¿La catorce o la quince? No puedo precisar ya cuantas han sido las personas que, al visitar la Toscana, simplemente declaran: ¡Yo podría vivir aquí!
La declaración en nada es original pues yo misma he dicho, más de una vez, que este lugar maravilloso podría convertirse en mi hogar hasta el final de mis días.
Sus muros de piedras combinadas, yedras y flores silvestres brotando de los muros, los candiles enmohecidos y su fuente, han cautivado a cuanta gente ha recorrido el primer patio de piedra tras cruzar el discreto portón de madera. Hoy ha sido el turno de mi hermano mayor, mi hermano favorito quien, diez minutos después de haberse dejado seducir por el ambiente centenario de la Toscana se unió al grupo de amantes imposibles y platónicos de la bella estancia. Y, por si nadie lo ha notado, jamás la he llamado “mi Toscana” porque creo que, desde que disfruto de ella, he comprendido que este lugar no es mío, como no lo ha sido de nadie.

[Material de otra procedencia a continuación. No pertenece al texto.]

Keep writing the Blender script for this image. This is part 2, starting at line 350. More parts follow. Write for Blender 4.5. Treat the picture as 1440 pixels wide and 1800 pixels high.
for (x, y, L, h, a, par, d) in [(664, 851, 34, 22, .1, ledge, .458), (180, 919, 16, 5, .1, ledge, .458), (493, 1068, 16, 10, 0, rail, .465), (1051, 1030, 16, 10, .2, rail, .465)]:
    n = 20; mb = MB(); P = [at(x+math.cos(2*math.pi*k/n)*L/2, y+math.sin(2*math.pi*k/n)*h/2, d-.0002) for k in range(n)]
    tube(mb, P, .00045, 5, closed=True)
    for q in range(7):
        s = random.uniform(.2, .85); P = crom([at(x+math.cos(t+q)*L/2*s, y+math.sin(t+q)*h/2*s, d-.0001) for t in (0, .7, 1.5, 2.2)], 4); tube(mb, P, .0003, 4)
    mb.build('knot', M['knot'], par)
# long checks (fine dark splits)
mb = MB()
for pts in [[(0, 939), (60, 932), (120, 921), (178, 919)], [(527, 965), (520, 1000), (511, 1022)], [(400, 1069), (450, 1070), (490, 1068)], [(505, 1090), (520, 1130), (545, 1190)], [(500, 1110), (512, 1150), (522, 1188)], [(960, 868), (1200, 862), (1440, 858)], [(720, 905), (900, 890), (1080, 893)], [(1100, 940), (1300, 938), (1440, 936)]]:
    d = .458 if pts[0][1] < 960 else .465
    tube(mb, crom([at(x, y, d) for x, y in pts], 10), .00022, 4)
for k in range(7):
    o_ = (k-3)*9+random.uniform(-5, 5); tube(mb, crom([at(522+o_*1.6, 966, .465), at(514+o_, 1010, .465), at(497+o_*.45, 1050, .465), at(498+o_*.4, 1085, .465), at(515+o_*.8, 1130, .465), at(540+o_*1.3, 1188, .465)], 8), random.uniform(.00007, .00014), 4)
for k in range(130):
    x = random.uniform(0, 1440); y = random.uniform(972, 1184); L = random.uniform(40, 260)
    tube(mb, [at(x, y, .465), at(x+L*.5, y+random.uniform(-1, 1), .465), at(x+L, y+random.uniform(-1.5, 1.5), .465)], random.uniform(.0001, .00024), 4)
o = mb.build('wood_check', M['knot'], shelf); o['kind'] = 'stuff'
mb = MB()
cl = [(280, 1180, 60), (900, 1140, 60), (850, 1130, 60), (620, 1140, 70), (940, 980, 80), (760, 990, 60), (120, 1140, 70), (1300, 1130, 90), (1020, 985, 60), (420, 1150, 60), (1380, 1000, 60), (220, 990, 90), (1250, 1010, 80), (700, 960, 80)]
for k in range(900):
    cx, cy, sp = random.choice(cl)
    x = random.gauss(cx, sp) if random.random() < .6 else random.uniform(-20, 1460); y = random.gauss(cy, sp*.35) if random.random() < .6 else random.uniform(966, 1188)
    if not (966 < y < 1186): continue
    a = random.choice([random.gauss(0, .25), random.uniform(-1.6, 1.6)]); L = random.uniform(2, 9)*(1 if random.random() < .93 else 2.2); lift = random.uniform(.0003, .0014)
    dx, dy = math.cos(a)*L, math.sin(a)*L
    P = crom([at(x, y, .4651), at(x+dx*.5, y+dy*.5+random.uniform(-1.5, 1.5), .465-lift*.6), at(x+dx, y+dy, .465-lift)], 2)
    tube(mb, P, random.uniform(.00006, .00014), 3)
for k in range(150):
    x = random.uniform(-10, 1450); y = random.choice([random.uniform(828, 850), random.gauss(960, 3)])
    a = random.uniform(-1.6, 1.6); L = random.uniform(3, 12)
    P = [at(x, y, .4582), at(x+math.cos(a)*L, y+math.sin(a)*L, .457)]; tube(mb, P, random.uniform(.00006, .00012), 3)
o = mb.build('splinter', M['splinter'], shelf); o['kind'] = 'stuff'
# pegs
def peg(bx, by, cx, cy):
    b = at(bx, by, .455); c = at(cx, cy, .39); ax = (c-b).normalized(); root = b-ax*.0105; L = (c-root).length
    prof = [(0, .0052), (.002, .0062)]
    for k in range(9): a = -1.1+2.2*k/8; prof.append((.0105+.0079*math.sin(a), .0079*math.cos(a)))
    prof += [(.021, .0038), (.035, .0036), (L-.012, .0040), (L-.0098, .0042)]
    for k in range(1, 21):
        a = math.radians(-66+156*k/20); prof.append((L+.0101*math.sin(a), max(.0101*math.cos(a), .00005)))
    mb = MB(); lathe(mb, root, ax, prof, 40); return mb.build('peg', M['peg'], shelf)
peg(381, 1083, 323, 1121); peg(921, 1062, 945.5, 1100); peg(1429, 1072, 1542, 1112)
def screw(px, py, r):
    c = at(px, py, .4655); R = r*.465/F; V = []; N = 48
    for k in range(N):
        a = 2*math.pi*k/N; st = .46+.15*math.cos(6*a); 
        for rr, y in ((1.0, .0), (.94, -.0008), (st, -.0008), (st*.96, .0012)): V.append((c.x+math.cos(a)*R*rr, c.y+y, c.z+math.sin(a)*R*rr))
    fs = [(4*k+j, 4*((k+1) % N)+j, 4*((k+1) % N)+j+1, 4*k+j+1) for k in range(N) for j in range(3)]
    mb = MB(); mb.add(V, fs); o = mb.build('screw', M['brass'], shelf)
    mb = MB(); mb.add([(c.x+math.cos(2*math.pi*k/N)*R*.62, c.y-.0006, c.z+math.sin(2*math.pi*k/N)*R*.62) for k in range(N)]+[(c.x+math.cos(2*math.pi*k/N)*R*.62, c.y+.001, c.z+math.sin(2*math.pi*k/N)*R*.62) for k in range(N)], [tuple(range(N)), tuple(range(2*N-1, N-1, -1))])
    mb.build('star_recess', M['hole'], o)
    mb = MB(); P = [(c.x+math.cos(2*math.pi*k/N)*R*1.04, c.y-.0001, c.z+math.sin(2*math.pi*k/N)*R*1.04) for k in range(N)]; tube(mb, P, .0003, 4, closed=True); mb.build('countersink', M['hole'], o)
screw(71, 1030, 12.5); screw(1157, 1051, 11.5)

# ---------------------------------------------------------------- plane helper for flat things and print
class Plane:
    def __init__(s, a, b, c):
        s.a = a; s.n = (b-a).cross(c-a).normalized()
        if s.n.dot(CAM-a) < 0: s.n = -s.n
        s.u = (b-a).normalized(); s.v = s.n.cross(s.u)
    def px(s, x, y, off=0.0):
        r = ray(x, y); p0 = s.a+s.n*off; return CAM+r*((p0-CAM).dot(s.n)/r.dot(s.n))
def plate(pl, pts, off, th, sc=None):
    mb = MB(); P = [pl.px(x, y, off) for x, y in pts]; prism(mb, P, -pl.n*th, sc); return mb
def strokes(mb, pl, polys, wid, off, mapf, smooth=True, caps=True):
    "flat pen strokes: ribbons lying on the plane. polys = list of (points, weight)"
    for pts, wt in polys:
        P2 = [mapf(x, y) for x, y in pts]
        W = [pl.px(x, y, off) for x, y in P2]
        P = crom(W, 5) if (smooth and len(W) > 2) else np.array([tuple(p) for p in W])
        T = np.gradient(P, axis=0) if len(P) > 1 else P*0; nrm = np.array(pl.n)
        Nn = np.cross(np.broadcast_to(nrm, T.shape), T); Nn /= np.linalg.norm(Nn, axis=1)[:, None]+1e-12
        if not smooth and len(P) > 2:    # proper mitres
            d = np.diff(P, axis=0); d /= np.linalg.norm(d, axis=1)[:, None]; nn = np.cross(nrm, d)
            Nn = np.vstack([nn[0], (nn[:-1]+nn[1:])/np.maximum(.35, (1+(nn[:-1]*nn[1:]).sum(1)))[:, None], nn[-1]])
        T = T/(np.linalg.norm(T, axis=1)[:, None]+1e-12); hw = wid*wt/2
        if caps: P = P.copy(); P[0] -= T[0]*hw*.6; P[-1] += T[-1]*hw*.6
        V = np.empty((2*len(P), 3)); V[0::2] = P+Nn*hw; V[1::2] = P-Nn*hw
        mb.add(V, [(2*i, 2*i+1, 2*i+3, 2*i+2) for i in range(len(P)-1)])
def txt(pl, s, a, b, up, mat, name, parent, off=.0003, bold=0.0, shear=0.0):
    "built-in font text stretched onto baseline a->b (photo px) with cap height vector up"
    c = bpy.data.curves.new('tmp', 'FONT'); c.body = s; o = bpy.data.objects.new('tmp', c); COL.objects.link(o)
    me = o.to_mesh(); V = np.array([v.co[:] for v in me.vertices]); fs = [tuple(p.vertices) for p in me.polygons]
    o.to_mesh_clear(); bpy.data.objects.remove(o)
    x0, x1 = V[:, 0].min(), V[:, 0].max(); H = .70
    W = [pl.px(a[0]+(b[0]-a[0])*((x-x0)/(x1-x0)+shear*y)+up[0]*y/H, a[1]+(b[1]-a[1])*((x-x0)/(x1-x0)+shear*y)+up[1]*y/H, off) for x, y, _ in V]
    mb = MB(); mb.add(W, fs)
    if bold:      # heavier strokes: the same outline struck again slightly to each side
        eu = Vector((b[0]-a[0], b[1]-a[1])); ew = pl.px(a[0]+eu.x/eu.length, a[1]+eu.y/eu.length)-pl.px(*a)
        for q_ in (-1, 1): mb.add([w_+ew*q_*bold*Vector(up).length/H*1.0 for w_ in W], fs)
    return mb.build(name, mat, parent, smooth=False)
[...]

La velada transcurre entre risas, confidencias, lágrimas y copas de suave licor hasta que un sonido nos sorprende y sacude los muros hasta entonces dormidos.
¿Y, eso? ¿Qué suena?, pregunta mi hermano. El ruido me es conocido y me levanto sabiendo dónde ir y qué hacer para acallarlo.
“La Toscana no es perfecta”, respondo. Y sin prisas, voy hasta donde puedo interrumpir la entrada del abundante fluir del agua, la pequeña llave “secreta” detrás del macetón con sábila que, al cerrarla, acaba con el trepidar de una vieja tubería.
A los cincuenta y uno, vivo la magia que Dios ha instalado en la Toscana y comprendo que, al igual que en la vida, hay desperfectos por el paso del tiempo, imperfecciones en su instalación hidráulica y ruidos por demás insoportables; pero, aun así, digo de corazón. . . ¡Qué bella es la vida!